Ex-inmates reach out to help troubled teens

SINGAPORE - Life is quite different today for ex-inmates Kim Whye Kee and Darren Tan, who are now an artist and a lawyer respectively.

Both graduated this year - Mr Kim with a fine arts degree from Lasalle College of the Arts, and Mr Tan, with a law degree from the National University of Singapore.

But the men, both 34, who each spent about a decade behind bars for drug- and gang-related offences during their teenage years, have never forgotten their past. The pair had crossed paths several times while serving their jail terms, even sharing a cell for about a month at the former Kaki Bukit Prison School.

Two years ago, when they saw young boys playing truant and committing petty crimes, they were reminded so much of their younger selves that they decided to do something to help these boys. So they started an outreach initiative, Beacon of Life, based in Taman Jurong, where Mr Kim lives and is a grassroots volunteer.

The group, supported by about six regular volunteers who are also ex-offenders, reaches out to at-risk boys with disciplinary problems or difficult family backgrounds. In the past year, they started to "recruit" teenage boys.

Said Mr Tan: "There was already a loose network of boys playing soccer or skateboarding in the neighbourhood, so we tapped on that."

Recruiting the boys was not hard as he could speak their "lingo", Mr Kim said. His own journey to success was helped by people like Mr Patrick Chan, a grassroots volunteer who mentored him, and Deputy Prime Minister and Finance Minister Tharman Shanmugaratnam and his wife Jane Ittogi, who have supported him in grassroots work.

The group is made up of about 30 boys who meet weekly. They play golf on Mondays at the Fairways Club in Jurong, soccer on Saturdays for about four hours, and jog twice a week. Since August, they have been learning to draw and paint through art lessons conducted by Mr Kim, now a product designer. The boys and their older mentors also went on their first trip overseas last month to Kukup, a fishing village in Malaysia.

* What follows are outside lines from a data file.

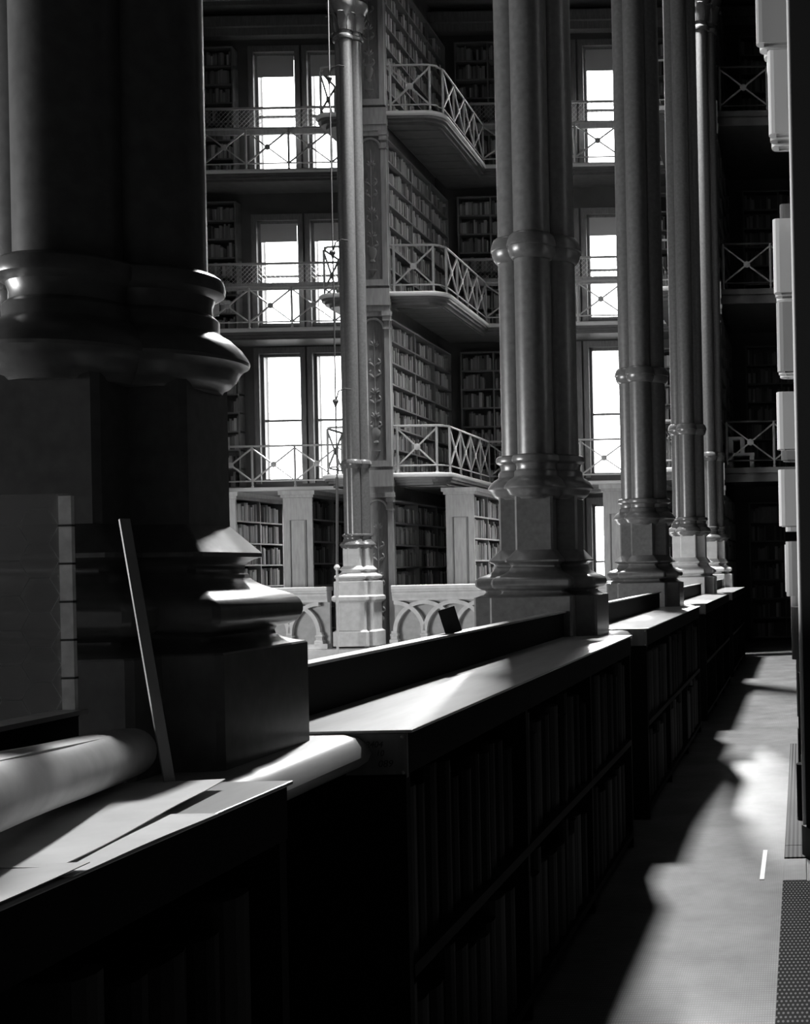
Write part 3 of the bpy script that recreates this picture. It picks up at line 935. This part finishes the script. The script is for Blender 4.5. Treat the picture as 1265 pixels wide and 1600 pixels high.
# ------------------------------------------------------------------ floor mats
def mat_strip(y0, y1, x0, x1, m, label, h=.008):
    o = bevel(obj('rubber_mat', MB().box(x0, x1, y0, y1, 0, h), m), .003)
    return tag(o, label, 'mat')
mat_strip(2.2, 6.02, -.112, .42, M['studs'], 'black studded rubber mat at the front of the aisle')
mat_strip(6.04, 6.48, -.112, .0, M['floor'], 'plain pale linoleum patch between the studded and ribbed mats', .006)
mat_strip(6.78, 10.6, -.112, -.002, M['ribs'], 'long ribbed rubber mat against the tall bookcase')
mat_strip(6.5, 6.77, -.112, -.002, M['ribs'], 'short coarse ribbed rubber mat next to the plain patch', .009)
mat_strip(10.62, 13.8, -.112, -.002, M['floor'], 'plain linoleum strip beyond the ribbed mat', .006)
t = obj('floor_tape', MB().box(0, .022, 0, .62, 0, .003), M['white'], loc=(-.224, 6.08, 0))
tag(t, 'short white strip of tape stuck on the aisle floor', 'tape')

# ------------------------------------------------------------------ foreground things on the nearest counter
def wavy_sheet(x0, x1, y0, y1, z, nx=10, ny=14, amp=.006, curl=.0, droop=0.0, seed=1, skew=0.0):
    rr = random.Random(seed)
    ph = [rr.uniform(0, 6) for _ in range(4)]
    def h(u, v):
        q = amp * (math.sin(3 * u + ph[0] + 2 * v) + .6 * math.sin(7 * v + ph[1])) * .5 + amp
        q += curl * max(0, v - .75) ** 2 * 16
        q -= droop * max(0, u - .8) ** 2 * 25
        return q
    mb = MB(); vs, fs = [], []
    for side in (0, 1):
        for i in range(nx + 1):
            for j in range(ny + 1):
                u, v = i / nx, j / ny
                vs.append((x0 + (x1 - x0) * u + skew * v, y0 + (y1 - y0) * v, z + h(u, v) + (.0012 if side else 0)))
    n1 = (nx + 1) * (ny + 1)
    idx = lambda i, j, s: s * n1 + i * (ny + 1) + j
    for i in range(nx):
        for j in range(ny):
            fs.append((idx(i, j, 0), idx(i, j + 1, 0), idx(i + 1, j + 1, 0), idx(i + 1, j, 0)))
            fs.append((idx(i, j, 1), idx(i + 1, j, 1), idx(i + 1, j + 1, 1), idx(i, j + 1, 1)))
    for i in range(nx):
        fs.append((idx(i, 0, 0), idx(i + 1, 0, 0), idx(i + 1, 0, 1), idx(i, 0, 1)))
        fs.append((idx(i, ny, 0), idx(i, ny, 1), idx(i + 1, ny, 1), idx(i + 1, ny, 0)))
    for j in range(ny):
        fs.append((idx(0, j, 0), idx(0, j, 1), idx(0, j + 1, 1), idx(0, j + 1, 0)))
        fs.append((idx(nx, j, 0), idx(nx, j + 1, 0), idx(nx, j + 1, 1), idx(nx, j, 1)))
    mb._add(vs, fs); mb.smooth = True
    return mb
t = obj('paper_sheet', wavy_sheet(-1.22, -.925, 1.58, 2.2, TOP + .006, curl=.004, seed=3, skew=-.07), M['paper'])
tag(t, 'wavy pale paper sheet on the nearest counter beside the roll', 'paper')
t = obj('paper_sheet', wavy_sheet(-1.2, -.893, 1.56, 1.95, TOP + .0005, seed=5, amp=.002), M['paper'])
tag(t, 'lower paper sheet peeking out under the wavy one at the counter edge', 'paper')
t = obj('paper_sheet', wavy_sheet(-1.22, -.895, 1.0, 1.6, TOP + .006, seed=8, amp=.004), M['paper'])
tag(t, 'paper sheet at the lower left corner of the picture under the roll', 'paper')
t = thing('paper_roll', 'thick roll of wrapping paper lying on the nearest counter', 'roll', (0, 0, 0))
A, B = Vector((-1.205, 2.30, 1.186)), Vector((-.93, 1.25, 1.255))
pts, rs = [], []
for k in range(17):
    u = k / 16
    pts.append(A.lerp(B, u)); rs.append((.043 + .012 * u) * (1 + .03 * math.sin(9 * u)) * (1 if k else .80))
pts.insert(1, A.lerp(B, .012)); rs.insert(1, .042)
obj('outer_wrap', MB().tube(pts, rs, 28), M['paper_grey'], t)
obj('flap_edge', MB().tube([A.lerp(B, .03) + Vector((.02, 0, .037)), A.lerp(B, .5) + Vector((.025, 0, .042)), A.lerp(B, .95) + Vector((.03, 0, .044))], .003, 6), M['paper_grey'], t)
# leaning pane with a taped edge
t = thing('glass_pane', 'dusty wired glass pane with a taped edge leaning before the nearest column', 'glass pane', (-1.268, 2.235, 1.127))
obj('glass_sheet', MB().box(-.52, -.004, -.002, .002, 0, .52), M['dusty_glass'], t)
tp = obj('edge_tape', MB().box(-.022, .0, -.005, .005, .125, .516), M['tape'], t)
for k in range(6):
    obj('tape_band', MB().box(-.023, .001, -.0065, .0065, .13 + k * .0665, .1335 + k * .0665), M['black'], tp)
hx = MB()
for i in range(9):
    for j in range(8):
        cx, cz = -.48 + i * .0525, .04 + j * .0606 + (.0303 if i % 2 else 0)
        ps = [(cx + .035 * math.cos(a * math.pi / 3), 0, cz + .035 * math.sin(a * math.pi / 3)) for a in range(7)]
        if all(-.52 < p[0] < -.022 and 0 < p[2] < .52 for p in ps): hx.tube(ps, .0005, 4)
g = obj('glass_wire', hx, M['wire'], t); g['kind'] = 'stuff'
t = thing('wooden_lath', 'narrow wooden lath leaning against the nearest column base', 'lath', (-1.09, 2.2, TOP + .004))
d = Vector((-1.222, 2.318, 1.60)) - Vector((-1.09, 2.2, TOP))
o = obj('lath_strip', MB().box(-.009, .009, -.003, .003, 0, d.length), M['wood_pale'], t)
o.rotation_mode = 'QUATERNION'; o.rotation_quaternion = d.to_track_quat('Z', 'Y')

# ------------------------------------------------------------------ the mass of far books
o = obj('books', SB, M['books'])
tag(o, 'rows of small books filling the far built-in shelves', 'books', kind='stuff')
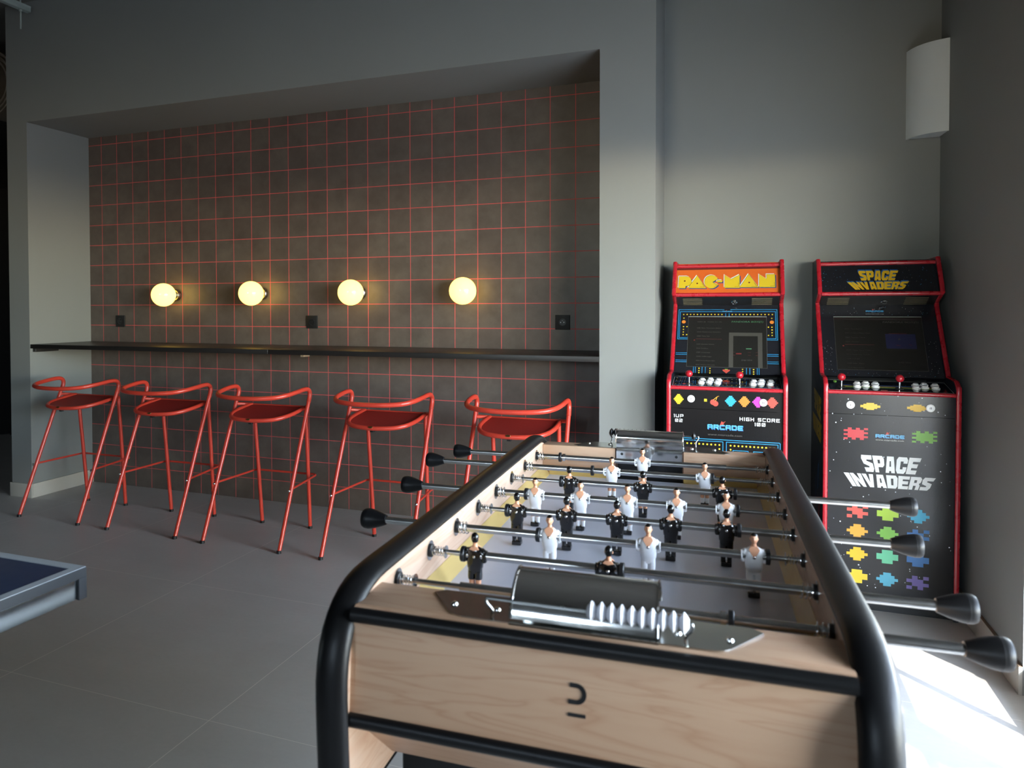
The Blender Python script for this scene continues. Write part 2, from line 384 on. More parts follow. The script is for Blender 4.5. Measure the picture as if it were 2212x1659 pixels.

To learn discipline and responsibility, the boys take charge of these activities, and are given roles like "discipline administrator". They take time to review their behaviour every week and "report" misdeeds like smoking to Mr Kim.

Mohd Nurazdanial, who dropped out of school last year after mixing with bad company, wants to return to school next year, after meeting Mr Kim and Mr Tan. The 16-year-old, who hopes to be a mechanic, said: "I want to go back to school so that I can help my mother, who is a retail assistant."

Mr Tan, who starts work at a law firm this month, said getting the boys to take their studies seriously has been one of his "biggest achievements". He himself started to focus on his studies only after he turned 25. He sat his A-levels and applied for law school from prison."We lacked these opportunities when we were younger, and at that time, we were doomed to fail," he said. "Now we are trying to make all the resources available to them, and help them think about their future."

The group has so far received about $85,000 in donations from Yuan Ching Secondary School and Jurong Lake Run organised by the Taman Jurong Community Sports Club this year. Said Mr Kim: "If the boys want to change, and they have a dream, we will find ways to fund them."